#### Task goal
Check each line of the entries below for the string "this"; copy every line where it appears.

#### Entries shown

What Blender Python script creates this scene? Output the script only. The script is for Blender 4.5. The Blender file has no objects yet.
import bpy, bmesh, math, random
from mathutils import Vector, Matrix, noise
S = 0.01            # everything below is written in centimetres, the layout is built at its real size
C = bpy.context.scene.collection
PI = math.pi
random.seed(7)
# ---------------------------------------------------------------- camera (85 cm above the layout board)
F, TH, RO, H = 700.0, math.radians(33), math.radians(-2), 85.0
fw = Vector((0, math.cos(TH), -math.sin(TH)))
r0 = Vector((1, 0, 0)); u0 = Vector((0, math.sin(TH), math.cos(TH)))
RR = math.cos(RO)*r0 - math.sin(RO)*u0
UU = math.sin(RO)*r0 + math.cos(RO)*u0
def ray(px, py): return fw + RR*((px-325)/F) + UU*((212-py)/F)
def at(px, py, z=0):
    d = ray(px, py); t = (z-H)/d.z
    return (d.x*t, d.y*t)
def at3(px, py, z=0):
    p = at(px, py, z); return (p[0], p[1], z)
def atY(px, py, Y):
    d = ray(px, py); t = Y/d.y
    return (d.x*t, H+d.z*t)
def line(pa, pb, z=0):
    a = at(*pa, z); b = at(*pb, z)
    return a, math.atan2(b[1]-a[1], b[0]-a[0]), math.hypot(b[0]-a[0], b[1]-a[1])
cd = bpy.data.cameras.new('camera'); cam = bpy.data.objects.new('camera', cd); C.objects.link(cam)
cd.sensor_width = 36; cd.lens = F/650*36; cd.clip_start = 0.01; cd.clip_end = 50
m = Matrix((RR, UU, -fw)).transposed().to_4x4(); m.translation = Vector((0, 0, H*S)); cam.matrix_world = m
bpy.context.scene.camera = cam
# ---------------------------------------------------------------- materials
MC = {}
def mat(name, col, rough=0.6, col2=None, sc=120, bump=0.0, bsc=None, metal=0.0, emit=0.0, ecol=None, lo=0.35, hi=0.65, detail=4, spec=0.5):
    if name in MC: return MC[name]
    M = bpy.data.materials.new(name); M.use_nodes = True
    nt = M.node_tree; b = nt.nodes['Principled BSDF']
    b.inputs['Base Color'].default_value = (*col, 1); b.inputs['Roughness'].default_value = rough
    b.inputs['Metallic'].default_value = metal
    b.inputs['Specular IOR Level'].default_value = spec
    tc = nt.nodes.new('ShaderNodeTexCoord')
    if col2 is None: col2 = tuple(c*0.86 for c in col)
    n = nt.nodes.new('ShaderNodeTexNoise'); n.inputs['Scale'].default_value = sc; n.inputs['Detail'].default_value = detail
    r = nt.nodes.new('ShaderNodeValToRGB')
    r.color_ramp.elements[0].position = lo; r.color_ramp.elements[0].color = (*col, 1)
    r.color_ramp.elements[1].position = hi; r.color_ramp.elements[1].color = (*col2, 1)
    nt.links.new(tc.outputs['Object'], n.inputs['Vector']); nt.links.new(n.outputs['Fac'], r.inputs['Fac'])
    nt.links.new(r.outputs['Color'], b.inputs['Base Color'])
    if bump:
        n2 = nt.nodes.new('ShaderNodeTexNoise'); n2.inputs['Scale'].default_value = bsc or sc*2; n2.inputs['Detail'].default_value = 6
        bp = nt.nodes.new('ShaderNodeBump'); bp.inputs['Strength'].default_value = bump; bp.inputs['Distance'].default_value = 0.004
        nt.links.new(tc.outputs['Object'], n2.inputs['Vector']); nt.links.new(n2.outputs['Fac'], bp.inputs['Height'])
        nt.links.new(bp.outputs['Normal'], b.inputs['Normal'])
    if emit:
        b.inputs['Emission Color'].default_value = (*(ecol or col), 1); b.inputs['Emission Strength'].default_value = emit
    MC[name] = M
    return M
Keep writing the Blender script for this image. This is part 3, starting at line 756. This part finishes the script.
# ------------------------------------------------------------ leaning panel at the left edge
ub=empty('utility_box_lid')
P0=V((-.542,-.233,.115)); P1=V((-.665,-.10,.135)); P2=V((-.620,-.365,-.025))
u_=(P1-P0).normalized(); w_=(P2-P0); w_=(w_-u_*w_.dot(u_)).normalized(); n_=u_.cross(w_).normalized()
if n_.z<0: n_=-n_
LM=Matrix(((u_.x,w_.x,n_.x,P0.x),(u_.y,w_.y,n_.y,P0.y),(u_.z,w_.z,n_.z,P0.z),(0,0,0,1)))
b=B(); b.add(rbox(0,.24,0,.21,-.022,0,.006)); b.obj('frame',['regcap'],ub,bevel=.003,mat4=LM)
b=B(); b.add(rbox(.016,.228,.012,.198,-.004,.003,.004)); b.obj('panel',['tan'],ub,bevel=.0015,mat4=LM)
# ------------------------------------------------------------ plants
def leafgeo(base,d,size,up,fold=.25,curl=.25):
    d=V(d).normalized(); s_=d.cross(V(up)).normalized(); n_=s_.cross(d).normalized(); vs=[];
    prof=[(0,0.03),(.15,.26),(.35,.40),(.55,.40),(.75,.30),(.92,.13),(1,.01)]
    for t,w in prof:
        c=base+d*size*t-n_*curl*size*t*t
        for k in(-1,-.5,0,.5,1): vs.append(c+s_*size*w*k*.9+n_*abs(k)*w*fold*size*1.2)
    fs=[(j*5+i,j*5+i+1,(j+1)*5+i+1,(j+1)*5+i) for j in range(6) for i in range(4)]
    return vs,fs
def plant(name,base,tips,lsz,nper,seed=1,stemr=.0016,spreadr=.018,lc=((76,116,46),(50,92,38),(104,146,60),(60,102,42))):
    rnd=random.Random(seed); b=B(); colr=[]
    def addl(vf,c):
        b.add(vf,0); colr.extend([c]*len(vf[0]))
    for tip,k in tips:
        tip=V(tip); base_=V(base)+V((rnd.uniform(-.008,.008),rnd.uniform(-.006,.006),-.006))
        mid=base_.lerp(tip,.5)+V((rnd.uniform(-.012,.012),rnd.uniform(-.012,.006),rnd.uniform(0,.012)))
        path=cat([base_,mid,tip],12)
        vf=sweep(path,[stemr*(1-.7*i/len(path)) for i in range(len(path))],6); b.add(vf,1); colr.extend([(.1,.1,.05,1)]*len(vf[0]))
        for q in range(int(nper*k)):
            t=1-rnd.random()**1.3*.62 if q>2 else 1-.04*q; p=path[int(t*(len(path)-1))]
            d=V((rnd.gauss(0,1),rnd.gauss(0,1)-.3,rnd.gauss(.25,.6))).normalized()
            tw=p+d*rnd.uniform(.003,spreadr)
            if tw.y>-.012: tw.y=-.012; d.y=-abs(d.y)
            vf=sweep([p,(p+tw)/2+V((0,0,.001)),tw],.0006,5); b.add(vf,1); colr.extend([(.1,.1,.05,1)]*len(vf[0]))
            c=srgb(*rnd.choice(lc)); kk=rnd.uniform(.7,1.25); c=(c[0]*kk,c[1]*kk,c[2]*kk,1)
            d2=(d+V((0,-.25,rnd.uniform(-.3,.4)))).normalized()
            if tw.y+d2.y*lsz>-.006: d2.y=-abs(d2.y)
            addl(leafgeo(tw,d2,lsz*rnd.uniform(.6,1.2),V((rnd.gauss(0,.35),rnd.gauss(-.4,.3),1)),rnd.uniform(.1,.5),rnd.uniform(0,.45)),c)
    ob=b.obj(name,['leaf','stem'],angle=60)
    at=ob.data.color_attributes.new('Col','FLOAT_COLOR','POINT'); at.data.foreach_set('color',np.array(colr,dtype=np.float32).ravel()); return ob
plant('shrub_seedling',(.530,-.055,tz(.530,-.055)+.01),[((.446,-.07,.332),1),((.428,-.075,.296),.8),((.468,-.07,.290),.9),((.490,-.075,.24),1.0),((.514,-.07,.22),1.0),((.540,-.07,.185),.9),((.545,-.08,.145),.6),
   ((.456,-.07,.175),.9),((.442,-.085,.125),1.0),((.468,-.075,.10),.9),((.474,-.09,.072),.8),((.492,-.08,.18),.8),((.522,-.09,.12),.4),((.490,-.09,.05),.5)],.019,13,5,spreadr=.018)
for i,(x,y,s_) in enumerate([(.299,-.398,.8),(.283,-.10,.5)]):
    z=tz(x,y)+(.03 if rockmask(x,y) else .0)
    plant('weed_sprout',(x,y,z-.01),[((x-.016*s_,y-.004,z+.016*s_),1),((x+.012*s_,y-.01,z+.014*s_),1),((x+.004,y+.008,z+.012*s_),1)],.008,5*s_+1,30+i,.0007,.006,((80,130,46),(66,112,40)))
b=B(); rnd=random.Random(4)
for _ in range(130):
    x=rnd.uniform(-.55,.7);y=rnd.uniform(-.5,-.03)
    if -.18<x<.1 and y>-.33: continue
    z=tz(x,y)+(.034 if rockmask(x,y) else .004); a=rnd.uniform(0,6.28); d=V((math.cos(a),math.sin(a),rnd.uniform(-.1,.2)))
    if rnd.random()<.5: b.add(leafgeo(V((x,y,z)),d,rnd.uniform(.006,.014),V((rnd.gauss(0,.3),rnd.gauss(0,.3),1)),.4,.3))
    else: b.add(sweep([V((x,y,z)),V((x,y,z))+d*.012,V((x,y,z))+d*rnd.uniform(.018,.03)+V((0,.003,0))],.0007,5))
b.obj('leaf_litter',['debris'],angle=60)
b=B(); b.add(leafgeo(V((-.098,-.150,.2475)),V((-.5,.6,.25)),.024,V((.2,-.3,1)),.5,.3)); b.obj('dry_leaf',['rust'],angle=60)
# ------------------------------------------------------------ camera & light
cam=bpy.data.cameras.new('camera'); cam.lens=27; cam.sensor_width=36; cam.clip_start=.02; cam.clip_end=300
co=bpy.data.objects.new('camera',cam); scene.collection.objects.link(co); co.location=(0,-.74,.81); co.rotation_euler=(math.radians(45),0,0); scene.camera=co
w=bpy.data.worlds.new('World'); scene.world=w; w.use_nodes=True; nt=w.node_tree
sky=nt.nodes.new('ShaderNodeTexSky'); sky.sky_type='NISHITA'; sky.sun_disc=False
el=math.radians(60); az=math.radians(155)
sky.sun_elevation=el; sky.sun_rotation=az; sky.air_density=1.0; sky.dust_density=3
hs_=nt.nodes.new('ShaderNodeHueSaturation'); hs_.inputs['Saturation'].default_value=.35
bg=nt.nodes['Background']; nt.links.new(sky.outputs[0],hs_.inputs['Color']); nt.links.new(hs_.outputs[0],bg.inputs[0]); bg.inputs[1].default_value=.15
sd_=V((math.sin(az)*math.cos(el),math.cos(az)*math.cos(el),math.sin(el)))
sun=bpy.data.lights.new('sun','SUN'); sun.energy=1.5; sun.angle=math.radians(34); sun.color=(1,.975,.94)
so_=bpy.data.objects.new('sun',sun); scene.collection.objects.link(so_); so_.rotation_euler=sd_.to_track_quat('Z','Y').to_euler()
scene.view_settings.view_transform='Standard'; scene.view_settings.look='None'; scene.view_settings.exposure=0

#### Result
What Blender Python script creates this scene? Output the script only. The script is for Blender 4.5. The Blender file has no objects yet.
Keep writing the Blender script for this image. This is part 3, starting at line 756. This part finishes the script.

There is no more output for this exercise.